What is being asked:
Nothing outside the stretch should be returned: give exactly the lines from the line containing "Write the bpy" through the line containing "bg.inputs[1].default_value = 0.85", including both.

— BEGIN Recorded data —

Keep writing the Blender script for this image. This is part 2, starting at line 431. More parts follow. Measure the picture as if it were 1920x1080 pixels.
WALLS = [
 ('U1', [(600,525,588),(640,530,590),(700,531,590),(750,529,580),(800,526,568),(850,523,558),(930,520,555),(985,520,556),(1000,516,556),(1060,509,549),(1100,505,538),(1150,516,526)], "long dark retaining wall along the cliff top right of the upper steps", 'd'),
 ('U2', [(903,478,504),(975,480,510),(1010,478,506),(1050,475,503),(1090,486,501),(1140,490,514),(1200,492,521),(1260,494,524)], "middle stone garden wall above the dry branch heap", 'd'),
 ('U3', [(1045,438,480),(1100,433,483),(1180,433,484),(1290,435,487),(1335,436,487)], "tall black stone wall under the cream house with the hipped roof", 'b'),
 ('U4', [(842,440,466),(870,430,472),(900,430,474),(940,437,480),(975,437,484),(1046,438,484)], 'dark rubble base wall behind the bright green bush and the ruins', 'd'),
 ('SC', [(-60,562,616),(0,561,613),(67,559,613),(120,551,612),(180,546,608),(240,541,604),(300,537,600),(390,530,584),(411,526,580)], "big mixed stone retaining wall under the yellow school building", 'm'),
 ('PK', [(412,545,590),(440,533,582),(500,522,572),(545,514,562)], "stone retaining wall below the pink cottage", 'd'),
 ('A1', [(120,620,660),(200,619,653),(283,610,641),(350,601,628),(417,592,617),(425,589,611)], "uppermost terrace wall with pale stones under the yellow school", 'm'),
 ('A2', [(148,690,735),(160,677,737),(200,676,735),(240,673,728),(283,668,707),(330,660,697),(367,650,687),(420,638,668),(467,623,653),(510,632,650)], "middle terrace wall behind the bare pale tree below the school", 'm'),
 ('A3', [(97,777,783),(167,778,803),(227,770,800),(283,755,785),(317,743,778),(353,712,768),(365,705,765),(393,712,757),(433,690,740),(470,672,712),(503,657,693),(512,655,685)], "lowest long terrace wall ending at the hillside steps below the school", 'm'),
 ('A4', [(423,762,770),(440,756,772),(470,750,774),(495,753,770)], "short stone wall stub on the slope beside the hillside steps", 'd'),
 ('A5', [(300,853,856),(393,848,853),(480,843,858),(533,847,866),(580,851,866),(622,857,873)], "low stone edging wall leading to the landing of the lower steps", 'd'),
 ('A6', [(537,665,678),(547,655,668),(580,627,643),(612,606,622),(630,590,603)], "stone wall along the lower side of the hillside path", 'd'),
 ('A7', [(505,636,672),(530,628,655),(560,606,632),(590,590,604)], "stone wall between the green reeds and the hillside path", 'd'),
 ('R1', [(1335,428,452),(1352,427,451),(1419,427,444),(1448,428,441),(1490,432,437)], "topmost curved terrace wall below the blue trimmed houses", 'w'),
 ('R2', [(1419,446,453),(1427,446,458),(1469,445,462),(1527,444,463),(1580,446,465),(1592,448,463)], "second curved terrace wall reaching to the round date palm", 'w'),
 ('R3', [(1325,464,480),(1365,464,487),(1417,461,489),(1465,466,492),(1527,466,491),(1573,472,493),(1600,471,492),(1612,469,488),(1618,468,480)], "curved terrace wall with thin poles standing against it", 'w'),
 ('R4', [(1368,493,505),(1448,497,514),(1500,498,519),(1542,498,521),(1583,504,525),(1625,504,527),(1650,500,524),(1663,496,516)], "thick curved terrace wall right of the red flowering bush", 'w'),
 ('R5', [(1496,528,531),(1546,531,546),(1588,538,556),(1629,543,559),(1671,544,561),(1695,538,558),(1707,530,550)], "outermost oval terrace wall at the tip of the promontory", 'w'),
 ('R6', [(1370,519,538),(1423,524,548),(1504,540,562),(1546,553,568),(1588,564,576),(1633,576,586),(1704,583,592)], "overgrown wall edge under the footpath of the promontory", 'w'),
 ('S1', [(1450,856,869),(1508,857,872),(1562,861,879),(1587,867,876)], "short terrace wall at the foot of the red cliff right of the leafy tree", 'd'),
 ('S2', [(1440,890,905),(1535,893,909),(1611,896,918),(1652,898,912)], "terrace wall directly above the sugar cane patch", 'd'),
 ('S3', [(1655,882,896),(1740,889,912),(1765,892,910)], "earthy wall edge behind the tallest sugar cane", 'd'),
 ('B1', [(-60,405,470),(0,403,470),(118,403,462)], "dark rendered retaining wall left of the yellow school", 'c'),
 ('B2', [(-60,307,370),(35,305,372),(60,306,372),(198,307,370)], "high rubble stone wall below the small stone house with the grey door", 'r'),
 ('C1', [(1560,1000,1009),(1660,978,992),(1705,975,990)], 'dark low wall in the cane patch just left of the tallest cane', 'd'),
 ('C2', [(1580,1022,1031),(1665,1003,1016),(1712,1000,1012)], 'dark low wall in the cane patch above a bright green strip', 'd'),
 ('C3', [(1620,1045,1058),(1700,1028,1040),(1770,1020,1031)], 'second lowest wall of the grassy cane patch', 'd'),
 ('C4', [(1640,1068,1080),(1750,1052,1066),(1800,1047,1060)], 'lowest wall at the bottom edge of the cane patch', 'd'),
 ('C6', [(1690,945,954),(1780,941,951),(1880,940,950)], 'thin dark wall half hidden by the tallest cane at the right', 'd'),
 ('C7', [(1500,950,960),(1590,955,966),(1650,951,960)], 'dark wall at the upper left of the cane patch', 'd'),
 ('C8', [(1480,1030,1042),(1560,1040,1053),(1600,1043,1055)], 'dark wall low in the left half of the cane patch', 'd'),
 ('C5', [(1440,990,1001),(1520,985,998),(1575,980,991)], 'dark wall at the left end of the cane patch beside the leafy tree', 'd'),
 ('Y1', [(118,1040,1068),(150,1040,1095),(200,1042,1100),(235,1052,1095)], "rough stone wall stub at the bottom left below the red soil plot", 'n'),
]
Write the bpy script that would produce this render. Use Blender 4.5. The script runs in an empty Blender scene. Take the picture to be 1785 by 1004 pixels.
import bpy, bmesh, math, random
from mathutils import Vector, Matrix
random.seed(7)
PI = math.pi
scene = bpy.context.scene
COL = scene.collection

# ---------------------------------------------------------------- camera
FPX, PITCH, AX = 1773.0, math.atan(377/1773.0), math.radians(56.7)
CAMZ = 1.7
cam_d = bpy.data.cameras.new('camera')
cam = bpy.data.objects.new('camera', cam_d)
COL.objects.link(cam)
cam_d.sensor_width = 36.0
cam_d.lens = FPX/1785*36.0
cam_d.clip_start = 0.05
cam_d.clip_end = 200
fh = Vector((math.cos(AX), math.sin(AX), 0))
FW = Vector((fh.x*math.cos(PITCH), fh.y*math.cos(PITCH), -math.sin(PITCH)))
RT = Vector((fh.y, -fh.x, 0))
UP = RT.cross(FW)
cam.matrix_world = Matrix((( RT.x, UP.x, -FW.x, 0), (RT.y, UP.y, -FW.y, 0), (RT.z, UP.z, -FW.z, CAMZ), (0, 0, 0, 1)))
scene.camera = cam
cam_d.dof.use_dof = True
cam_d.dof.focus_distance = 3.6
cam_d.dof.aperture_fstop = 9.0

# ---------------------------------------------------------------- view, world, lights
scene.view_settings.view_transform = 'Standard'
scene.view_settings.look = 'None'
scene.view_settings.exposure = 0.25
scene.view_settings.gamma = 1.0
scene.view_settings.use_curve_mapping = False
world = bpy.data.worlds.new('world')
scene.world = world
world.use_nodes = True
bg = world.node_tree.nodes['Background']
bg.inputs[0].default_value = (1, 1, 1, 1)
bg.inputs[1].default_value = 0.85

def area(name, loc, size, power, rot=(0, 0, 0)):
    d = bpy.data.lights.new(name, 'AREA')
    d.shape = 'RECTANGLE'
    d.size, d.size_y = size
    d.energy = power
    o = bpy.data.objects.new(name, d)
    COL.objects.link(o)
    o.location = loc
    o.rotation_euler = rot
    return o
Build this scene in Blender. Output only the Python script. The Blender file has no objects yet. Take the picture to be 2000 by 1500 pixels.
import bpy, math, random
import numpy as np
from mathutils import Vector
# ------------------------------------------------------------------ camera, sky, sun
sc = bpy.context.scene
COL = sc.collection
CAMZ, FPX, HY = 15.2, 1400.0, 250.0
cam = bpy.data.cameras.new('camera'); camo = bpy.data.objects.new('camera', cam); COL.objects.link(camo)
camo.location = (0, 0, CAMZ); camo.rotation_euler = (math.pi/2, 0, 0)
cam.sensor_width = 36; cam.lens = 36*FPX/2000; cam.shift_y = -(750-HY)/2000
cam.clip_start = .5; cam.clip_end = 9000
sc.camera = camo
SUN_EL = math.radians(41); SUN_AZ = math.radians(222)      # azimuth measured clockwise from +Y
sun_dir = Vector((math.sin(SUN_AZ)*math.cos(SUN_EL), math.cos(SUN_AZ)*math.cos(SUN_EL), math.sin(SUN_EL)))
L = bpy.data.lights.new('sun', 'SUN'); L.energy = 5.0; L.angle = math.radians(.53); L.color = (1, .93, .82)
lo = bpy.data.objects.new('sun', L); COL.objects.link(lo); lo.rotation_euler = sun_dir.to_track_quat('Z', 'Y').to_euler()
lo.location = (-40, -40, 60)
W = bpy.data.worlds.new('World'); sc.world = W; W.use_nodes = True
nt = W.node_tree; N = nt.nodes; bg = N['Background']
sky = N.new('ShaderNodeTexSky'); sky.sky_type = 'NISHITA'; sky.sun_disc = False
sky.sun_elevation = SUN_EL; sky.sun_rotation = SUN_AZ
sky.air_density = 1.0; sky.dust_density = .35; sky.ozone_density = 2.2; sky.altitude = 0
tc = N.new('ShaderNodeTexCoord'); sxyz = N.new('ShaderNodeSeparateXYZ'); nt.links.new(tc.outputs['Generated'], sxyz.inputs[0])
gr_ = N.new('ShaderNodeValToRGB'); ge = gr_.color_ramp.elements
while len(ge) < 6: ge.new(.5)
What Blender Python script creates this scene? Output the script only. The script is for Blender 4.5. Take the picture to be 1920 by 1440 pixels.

— END Recorded data —

Reply to the task:
Write the bpy script that would produce this render. Use Blender 4.5. The script runs in an empty Blender scene. Take the picture to be 1785 by 1004 pixels.
import bpy, bmesh, math, random
from mathutils import Vector, Matrix
random.seed(7)
PI = math.pi
scene = bpy.context.scene
COL = scene.collection

# ---------------------------------------------------------------- camera
FPX, PITCH, AX = 1773.0, math.atan(377/1773.0), math.radians(56.7)
CAMZ = 1.7
cam_d = bpy.data.cameras.new('camera')
cam = bpy.data.objects.new('camera', cam_d)
COL.objects.link(cam)
cam_d.sensor_width = 36.0
cam_d.lens = FPX/1785*36.0
cam_d.clip_start = 0.05
cam_d.clip_end = 200
fh = Vector((math.cos(AX), math.sin(AX), 0))
FW = Vector((fh.x*math.cos(PITCH), fh.y*math.cos(PITCH), -math.sin(PITCH)))
RT = Vector((fh.y, -fh.x, 0))
UP = RT.cross(FW)
cam.matrix_world = Matrix((( RT.x, UP.x, -FW.x, 0), (RT.y, UP.y, -FW.y, 0), (RT.z, UP.z, -FW.z, CAMZ), (0, 0, 0, 1)))
scene.camera = cam
cam_d.dof.use_dof = True
cam_d.dof.focus_distance = 3.6
cam_d.dof.aperture_fstop = 9.0

# ---------------------------------------------------------------- view, world, lights
scene.view_settings.view_transform = 'Standard'
scene.view_settings.look = 'None'
scene.view_settings.exposure = 0.25
scene.view_settings.gamma = 1.0
scene.view_settings.use_curve_mapping = False
world = bpy.data.worlds.new('world')
scene.world = world
world.use_nodes = True
bg = world.node_tree.nodes['Background']
bg.inputs[0].default_value = (1, 1, 1, 1)
bg.inputs[1].default_value = 0.85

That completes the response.